A consistência tem sido um ponto a favor na criação deste ícone do Douro. O Pintas não é um exclusivo de anos considerados excecionais, como tantas vezes acontece em topos de gama, antes uma garantia anual de um vinho de enorme qualidade.
“O que nos orgulha na Wine & Soul é a consistência, não defraudar as expetativas”, nota Jorge.


Admitem que o projeto surgiu no momento certo, na medida em que na atualidade é muito mais difícil alcançar notoriedade no Douro face à oferta de projetos e de vinhos, incomparavelmente superior à do início do milénio. 

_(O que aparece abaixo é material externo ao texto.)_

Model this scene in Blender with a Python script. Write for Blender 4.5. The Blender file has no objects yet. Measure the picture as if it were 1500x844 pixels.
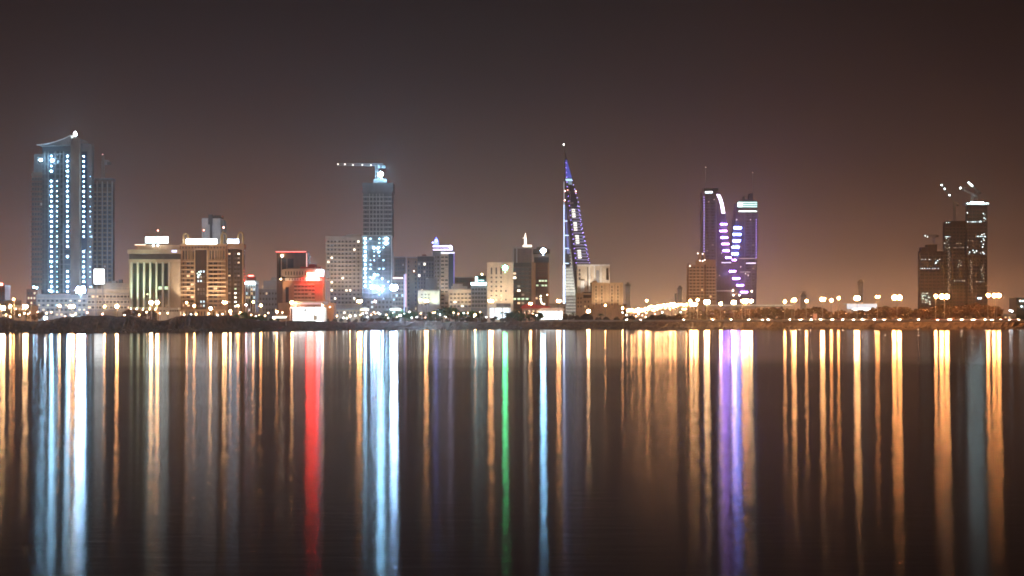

A produção do Pintas, entre as 4.000 e as 6.000 garrafas por edição, é 70% exportada para destinos como os EUA, o Brasil ou a Suíça. A imprensa norte-americana colocou um holofote permanente neste vinho, estando bem presente na memória coletiva os 98 pontos atribuídos pela Wine Spectator ao Pintas 2011 ou as presenças regulares no “TOP 100” anual da mesma publicação.

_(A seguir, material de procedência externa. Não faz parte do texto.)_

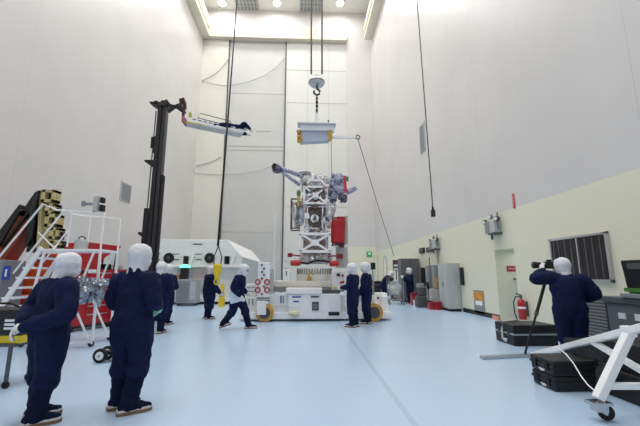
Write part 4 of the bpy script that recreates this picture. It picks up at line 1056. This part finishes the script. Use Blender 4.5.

Jorge e Sandra enfatizam tratar-se do reconhecimento da consistência, bem como de uma presença efetiva naquele mercado, com viagens recorrentes para encontros com clientes, distribuidores e imprensa, algo que os EUA valorizam.
Para celebrar os 20 anos da Wine & Soul, a Revista de Vinhos lançou o desafio para uma prova vertical de algumas das mais emblemáticas edições do Pintas. Iniciamos com o estreante 2001 e terminamos com o “preview” do novíssimo 2019. Uma prova de nível superior, que demonstra a fantástica evolução deste vinho e expõe a equação dos equilíbrios da vinha velha que lhe está na origem: generosidade de fruta, apontamentos complementares vegetais bons, boa acidez natural, tensão estrutural.
Jorge Serôdio Borges e Sandra Tavares da Silva são dois perfecionistas apaixonados: um pelo outro; ambos pela vinha que também a nós nos apaixona.